Celebridades

Os meninos de Madonna

João Pereira Coutinho (original aqui)
Madonna foi às compras e um tribunal não deixou. Aconteceu no Maláui. Em 2006, a cantora pop mais famosa do mundo proletário aterrou em África, praticamente raptou financeiramente uma criança e depois zarpou para Ocidente com o troféu nas mãos.


Agora, a operação não teve igual sucesso e Madonna não conseguiu fazer o par da coleção. Um juiz decidiu que, sem residência mínima no país por período de 18 a 24 meses, Madonna tem que procurar crianças em outro lugar. Onde?


Uma sugestão: em Portugal, por exemplo. Eu próprio não me importaria de ser adotado por Madonna. As vantagens são evidentes: crescido e alfabetizado, sem necessidade de fraldas (por enquanto), seria uma criança adorável, capaz de tomar o leite a horas certas e sem necessidade de presença maternal durante os concertos da diva.

Aliás, agradeceria até que a diva me deixasse regularmente numa mansão qualquer, de preferência em Londres ou Nova York, entregue aos cuidados de duas ou três baby-sitters que me dessem colo e carinho em momentos de inevitável carência infantil.

Madonna tem outras ideias e é provável que, em breve, volte ao ataque. Condenável?A doutrina, como sempre, divide-se. Alguns críticos, com impecável raciocínio econômico, dizem coisas sensatas que seria crueldade não escutar.

Primeiro: o Maláui é pobre. Segundo: Madonna é rica. Terceiro: uma criança pobre em família rica é uma benesse para a criança.

O raciocínio, temo bem, não é claro. Para começar, ainda está por provar que a pobreza material africana é pior do que a pobreza mental de Madonna. E, para terminar, o cálculo puramente econômico, se levado ao limite, acabaria por privar África, e não apenas o Maláui, de qualquer futuro demográfico e humano. África seria apenas o shopping center das celebridades que, depois das compras feitas, deixariam para trás uma lixeira de gente velha, doente. E pobre.

Se Madonna quer "ajudar" as crianças de África, talvez o primeiro passo seja parar de exibir os troféus do continente negro perante as lentes sentimentais do mundo.


O segundo passo, mais caridoso e incomparavelmente mais barato, resume-se em palavra simples: filatelia.
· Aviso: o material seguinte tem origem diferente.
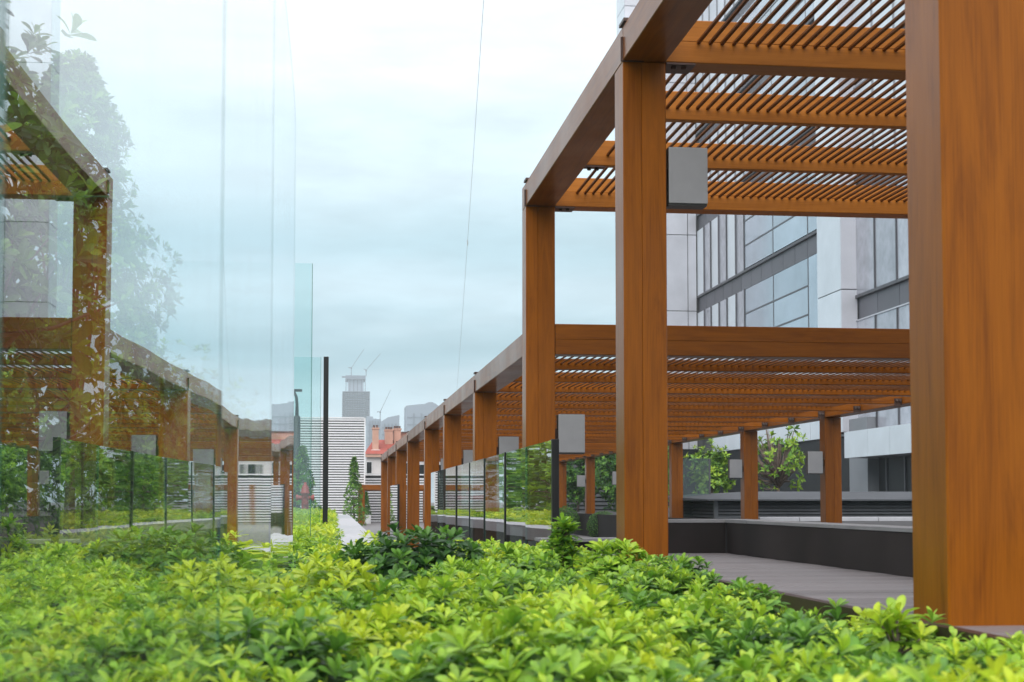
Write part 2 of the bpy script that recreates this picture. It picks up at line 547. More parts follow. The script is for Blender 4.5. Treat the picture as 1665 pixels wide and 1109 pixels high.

P.S. - Sou informado pela redação da Folha Online que incontáveis leitores têm protestado com meu alegado erro nesse artigo. Onde está escrito "filatelia", os leitores acreditam que minha real intenção era escrever "filantropia". Lamento desiludir as almas beneméritas dos leitores: minha intenção era "filatelia" por motivos que eu julgava óbvios. Entre colecionar crianças ou colecionar selos, eu penso que é mais simpático, mais decente e mais barato colecionar selos. "Filantropia" é outra coisa: por exemplo, gastar tempo e dinheiro explicando aos leitores o conceito de ironia.